Directions for this task
Your task is to extract the lines from the one holding "grille(HP, G[0], 5, 'slat_bright', hw=3);" through the end of the material. Set them down exactly and add nothing.

[start Raw data]

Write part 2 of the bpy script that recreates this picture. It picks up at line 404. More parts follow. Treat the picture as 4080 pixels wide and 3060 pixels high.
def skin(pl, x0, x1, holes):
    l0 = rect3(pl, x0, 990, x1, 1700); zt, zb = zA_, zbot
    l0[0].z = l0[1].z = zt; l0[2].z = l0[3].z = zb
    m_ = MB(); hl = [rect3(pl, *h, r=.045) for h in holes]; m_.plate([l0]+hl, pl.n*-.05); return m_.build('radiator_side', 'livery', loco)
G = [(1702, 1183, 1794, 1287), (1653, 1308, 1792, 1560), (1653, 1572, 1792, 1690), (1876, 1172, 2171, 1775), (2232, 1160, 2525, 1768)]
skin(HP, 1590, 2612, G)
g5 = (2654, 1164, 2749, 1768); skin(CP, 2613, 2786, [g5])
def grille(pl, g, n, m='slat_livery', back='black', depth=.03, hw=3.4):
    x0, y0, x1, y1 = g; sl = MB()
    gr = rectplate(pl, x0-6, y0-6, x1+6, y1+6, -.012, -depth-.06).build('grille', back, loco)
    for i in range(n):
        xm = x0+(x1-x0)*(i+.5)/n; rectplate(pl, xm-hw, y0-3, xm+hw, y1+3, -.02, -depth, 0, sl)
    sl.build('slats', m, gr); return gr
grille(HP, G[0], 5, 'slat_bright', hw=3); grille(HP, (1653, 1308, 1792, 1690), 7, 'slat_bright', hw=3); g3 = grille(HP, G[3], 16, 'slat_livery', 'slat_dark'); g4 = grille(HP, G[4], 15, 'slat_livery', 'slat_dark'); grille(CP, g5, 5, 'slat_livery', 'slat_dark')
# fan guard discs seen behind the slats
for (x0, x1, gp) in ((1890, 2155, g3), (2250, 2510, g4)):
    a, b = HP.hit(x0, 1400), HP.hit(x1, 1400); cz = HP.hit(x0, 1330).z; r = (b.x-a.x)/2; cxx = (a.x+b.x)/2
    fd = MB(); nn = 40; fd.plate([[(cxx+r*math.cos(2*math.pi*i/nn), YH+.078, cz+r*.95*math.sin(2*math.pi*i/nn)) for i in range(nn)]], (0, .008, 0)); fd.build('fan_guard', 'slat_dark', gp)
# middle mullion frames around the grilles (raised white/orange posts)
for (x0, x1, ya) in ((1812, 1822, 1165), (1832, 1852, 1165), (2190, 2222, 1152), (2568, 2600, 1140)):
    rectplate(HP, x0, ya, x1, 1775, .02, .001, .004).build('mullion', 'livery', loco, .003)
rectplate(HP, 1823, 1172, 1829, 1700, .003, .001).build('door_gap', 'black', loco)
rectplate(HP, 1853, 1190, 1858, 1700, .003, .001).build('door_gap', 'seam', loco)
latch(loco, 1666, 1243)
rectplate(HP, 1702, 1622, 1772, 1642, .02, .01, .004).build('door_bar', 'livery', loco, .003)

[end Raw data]

Complete answer
grille(HP, G[0], 5, 'slat_bright', hw=3); grille(HP, (1653, 1308, 1792, 1690), 7, 'slat_bright', hw=3); g3 = grille(HP, G[3], 16, 'slat_livery', 'slat_dark'); g4 = grille(HP, G[4], 15, 'slat_livery', 'slat_dark'); grille(CP, g5, 5, 'slat_livery', 'slat_dark')
# fan guard discs seen behind the slats
for (x0, x1, gp) in ((1890, 2155, g3), (2250, 2510, g4)):
    a, b = HP.hit(x0, 1400), HP.hit(x1, 1400); cz = HP.hit(x0, 1330).z; r = (b.x-a.x)/2; cxx = (a.x+b.x)/2
    fd = MB(); nn = 40; fd.plate([[(cxx+r*math.cos(2*math.pi*i/nn), YH+.078, cz+r*.95*math.sin(2*math.pi*i/nn)) for i in range(nn)]], (0, .008, 0)); fd.build('fan_guard', 'slat_dark', gp)
# middle mullion frames around the grilles (raised white/orange posts)
for (x0, x1, ya) in ((1812, 1822, 1165), (1832, 1852, 1165), (2190, 2222, 1152), (2568, 2600, 1140)):
    rectplate(HP, x0, ya, x1, 1775, .02, .001, .004).build('mullion', 'livery', loco, .003)
rectplate(HP, 1823, 1172, 1829, 1700, .003, .001).build('door_gap', 'black', loco)
rectplate(HP, 1853, 1190, 1858, 1700, .003, .001).build('door_gap', 'seam', loco)
latch(loco, 1666, 1243)
rectplate(HP, 1702, 1622, 1772, 1642, .02, .01, .004).build('door_bar', 'livery', loco, .003)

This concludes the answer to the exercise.